Virtualization allows each virtual machine to be isolated from the physical system by creating virtual processors, interrupts and devices. By doing so, no single virtual machine can cause a system fatal error; at worst, it can compromise only the individual virtual machine. Therefore, if the print server should crash, there will be no impact to the Web server or the file-sharing server running on the same physical hardware server. This allows mission-critical applications to be shared on a single physical server with no compromise to availability.

In addition to software virtualization, hardware virtualization is possible. One of the newer implementations gaining a lot of interest is the work being done by the PCI Express special interest group regarding IO virtualization and multiroot shared I/O.

The shared I/O approach maximizes I/O utilization in a blade chassis. In traditional blade

configurations, a network interface card is required for each blade unit to drive network traffic. When IT administrators consolidate server blades, they are reducing the number of touch points to the network, which also reduces the blade platforms’ overall network throughput.
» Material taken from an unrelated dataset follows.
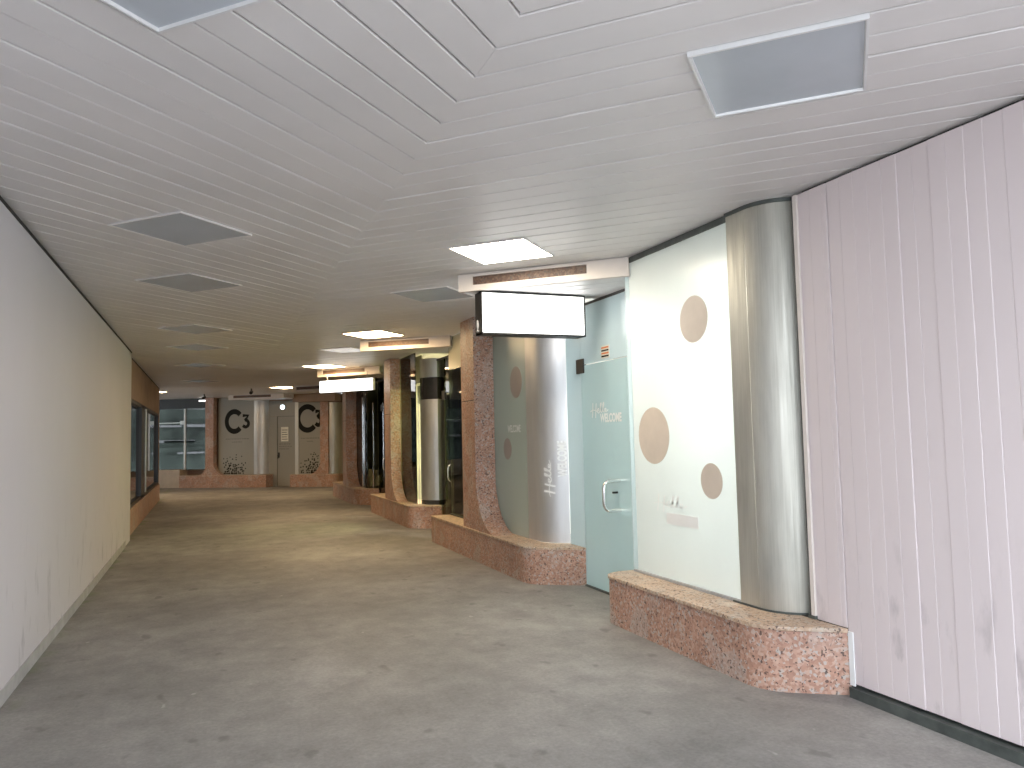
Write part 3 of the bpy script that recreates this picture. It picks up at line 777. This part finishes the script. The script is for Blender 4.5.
# ------------------------------------------------------------------ light box signs
e = thing('box_sign', (2.785, 6.52, 2.4), 'blank white box sign in black frame hanging in front of the teal door', 'sign')
sx0, sx1, sy0, sy1, sz0, sz1 = 2.268, 3.300, 6.43, 6.605, 2.405, 2.79
mb = MB(); f = .016
mb.box((sx0, sy0 + .012, sz0), (sx1, sy1, sz0 + f)); mb.box((sx0, sy0 + .012, sz1 - f), (sx1, sy1, sz1)); mb.box((sx0, sy0 + .012, sz0), (sx0 + f, sy1, sz1)); mb.box((sx1 - f, sy0 + .012, sz0), (sx1, sy1, sz1))
mb.box((sx0, sy0, sz0), (sx1, sy0 + .013, sz0 + .014)); mb.box((sx0, sy0, sz1 - .012), (sx1, sy0 + .013, sz1)); mb.box((sx0, sy0, sz0), (sx0 + .008, sy0 + .013, sz1)); mb.box((sx1 - .012, sy0, sz0), (sx1, sy0 + .013, sz1))
obj('housing', mb, 'black', e)
mb = MB(); mb.box((sx0 + .01, sy0 + .006, sz0 + .012), (sx1 - .01, sy0 + .016, sz1 - .01)); tag(obj('face', mb, 'sign', e), 'blank glowing white face')
mb = MB(); mb.box((sx0 + .01, sy1 - .02, sz0 + .012), (sx1 - .01, sy1 - .008, sz1 - .01)); obj('back_face', mb, 'sign', e)
mb = MB()
for (z, r) in ((2.435, .008), (2.45, .014)): pass
prof = [(2.425, .006), (2.432, .026), (2.440, .026), (2.446, .010), (2.46, .014), (2.49, .026), (2.52, .020), (2.54, .008)]
n = 12; vs = []; fs = []
for z, r in prof: vs += [(sx0 - .012 + .012 * math.cos(2 * PI * k / n) * r / .026, 6.515 + r * math.sin(2 * PI * k / n), z) for k in range(n)]
for i in range(len(prof) - 1): fs += [[i * n + k, i * n + (k + 1) % n, (i + 1) * n + (k + 1) % n, (i + 1) * n + k] for k in range(n)]
fs += [list(range(n))[::-1], [(len(prof) - 1) * n + k for k in range(n)]]
mb.add(vs, fs); tag(obj('side_emblem', mb, 'skirt', e, 0, True), 'small white emblem')

e = thing('hanging_sign', (2.6, 15.73, 2.45), 'glowing white light box hung on two rods under the third canopy', 'sign')
P0 = Vector((2.15, 16.22)); P1 = Vector((3.04, 15.16)); d = (P1 - P0).normalized(); nn = Vector((d.y, -d.x)) * -1
def hp(s, n): q = P0 + (P1 - P0) * s + nn * n; return (q.x, q.y)
mb = MB(); mb.prism([hp(0, 0), hp(1, 0), hp(1, .07), hp(0, .07)], 2.452, 2.695); obj('housing', mb, 'fascia', e, .004)
mb = MB(); mb.prism([hp(.004, -.006), hp(.996, -.006), hp(.996, -.001), hp(.004, -.001)], 2.456, 2.691); obj('face', mb, 'sign', e)
for s in (.13, .88):
    q = hp(s, .035); mb = MB(); mb.tube([(q[0], q[1], 2.69), (q[0], q[1], SOF + .04)], .007, 8); obj('rod', mb, 'skirt', e)

# ------------------------------------------------------------------ ceiling lights
def ceiling_light(x, y, label, lit=None, z=HC, fr='ceiling'):
    e = thing('ceiling_light', (x, y, z), label, 'ceiling light', 'square ceiling light panels')
    def dia(h): return [(x - h, y), (x, y - h), (x + h, y), (x, y + h)]
    o_, i_ = .452, .432; dp = .018 if fr == 'alu' else .009
    mb = MB(); vs = []
    for h, zz in ((o_, z + .01), (o_, z - dp), (i_ + .006, z - dp), (i_, z - .006)): vs += [(a, b, zz) for a, b in dia(h)]
    fs = [[r * 4 + k, r * 4 + (k + 1) % 4, (r + 1) * 4 + (k + 1) % 4, (r + 1) * 4 + k] for r in range(3) for k in range(4)]
    mb.add(vs, fs); obj('frame', mb, fr, e)
    mb = MB(); mb.prism(dia(i_), z - .0065, z - .003); obj('diffuser', mb, lit or 'off', e)
    return e
ceiling_light(2.165, 2.42, 'large unlit square ceiling panel above the board wall', fr='alu')
ceiling_light(-.165, 2.435, 'unlit ceiling panel above the pale wall, cut by the top edge', fr='alu')
ceiling_light(-.165, 5.65, 'first whole unlit panel in the row near the pale wall')
ceiling_light(-.155, 7.545, 'second whole unlit panel in the row near the pale wall')
ceiling_light(-.155, 10.66, 'third whole unlit panel in the row near the pale wall')
ceiling_light(-.15, 12.7, 'fourth whole unlit panel in the row near the pale wall')
ceiling_light(-.13, 15.68, 'fifth whole unlit panel in the row near the pale wall')
ceiling_light(-.15, 19.8, 'farthest unlit panel in the row near the pale wall')
ceiling_light(2.17, 5.63, 'brightly lit panel in front of the teal door canopy', 'lit')
ceiling_light(2.15, 7.55, 'unlit panel behind the first canopy, left of the box sign')
ceiling_light(2.16, 10.7, 'lit warm panel in front of the second canopy', 'litw')
ceiling_light(2.10, 12.7, 'unlit panel edge behind the second canopy')
ceiling_light(2.16, 15.65, 'lit warm panel in front of the canopy with the hanging light box', 'litw')
ceiling_light(2.0, 22.1, 'lit warm panel in front of the far grey door', 'litw')
ceiling_light(-1.5, 24.1, 'small bright panel just beyond the corner of the brown wall', 'litw')
def hanger(x, y, label):
    e = thing('ceiling_camera', (x, y, HC), label, 'camera')
    mb = MB(); mb.tube([(x, y, HC), (x, y, HC - .08)], .02, 10); obj('bracket', mb, 'black', e)
    mb = MB(); mb.tube([(x - .02, y - .13, HC - .13), (x, y, HC - .1), (x + .01, y + .06, HC - .09)], .045, 12); obj('body', mb, 'black', e)
hanger(1.13, 22.6, 'small dark camera hanging from the ceiling before the left C3 window')
hanger(-.1, 25.3, 'small dark camera on the ceiling before the far left pier')

# ------------------------------------------------------------------ light
wd = bpy.data.worlds.new('sky'); SC.world = wd; wd.use_nodes = True
nt = wd.node_tree; bg = nt.nodes['Background']
bg.inputs[0].default_value = (.84, .91, 1.0, 1); bg.inputs[1].default_value = 2.2
def area(name, loc, rot, sx, sy, power, col):
    L = bpy.data.lights.new(name, 'AREA'); L.shape = 'RECTANGLE'; L.size = sx; L.size_y = sy; L.energy = power; L.color = col
    o = bpy.data.objects.new(name, L); COL.objects.link(o); o.location = loc; o.rotation_euler = rot; return o
area('shop_ceiling_lamp', (4.35, 4.15, 2.7), (0, 0, 0), .8, .8, 140, (1, .98, .93))
area('shop_ceiling_lamp', (4.7, 8.2, 2.75), (0, 0, 0), 1.0, 1.0, 60, (.92, 1, 1))
area('rear_shop_lamp', (4.7, 13.3, 2.75), (0, 0, 0), .5, .5, 80, (1, .9, .66))

# ------------------------------------------------------------------ camera
f_px, yaw, pitch, roll = 771.087162, .376672792, .0660685197, -.0224599676
fw = Vector((math.sin(yaw) * math.cos(pitch), math.cos(yaw) * math.cos(pitch), math.sin(pitch)))
r0 = Vector((math.cos(yaw), -math.sin(yaw), 0)); u0 = r0.cross(fw)
r = math.cos(roll) * r0 + math.sin(roll) * u0; u = -math.sin(roll) * r0 + math.cos(roll) * u0
cam = bpy.data.cameras.new('camera'); cam.sensor_width = 36; cam.lens = f_px / 1024 * 36; cam.clip_start = .05; cam.clip_end = 200
co = bpy.data.objects.new('camera', cam); COL.objects.link(co)
co.matrix_world = Matrix(((r.x, u.x, -fw.x, 0), (r.y, u.y, -fw.y, 0), (r.z, u.z, -fw.z, 1.5), (0, 0, 0, 1)))
SC.camera = co
SC.view_settings.view_transform = 'Standard'; SC.view_settings.look = 'None'
SC.view_settings.exposure = 1.35; SC.view_settings.gamma = 1; SC.view_settings.use_curve_mapping = False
An alternative approach allows a single shared 10GbE network controller to be shared by several blades simultaneously in a 10GbE environment, yet retains its simplicity as well as advantages such as independent operating systems on each blade. Incremental blades added to a platform can be significantly less expensive, as there is no need to purchase additional blade network adapters. Additionally, performance is able to reach near line-rate speeds, while the complete blade configuration can be up to $10,000 less expensive to deploy.

Blaine Kohl is vice president of marketing for Tehuti Networks, Austin, Texas.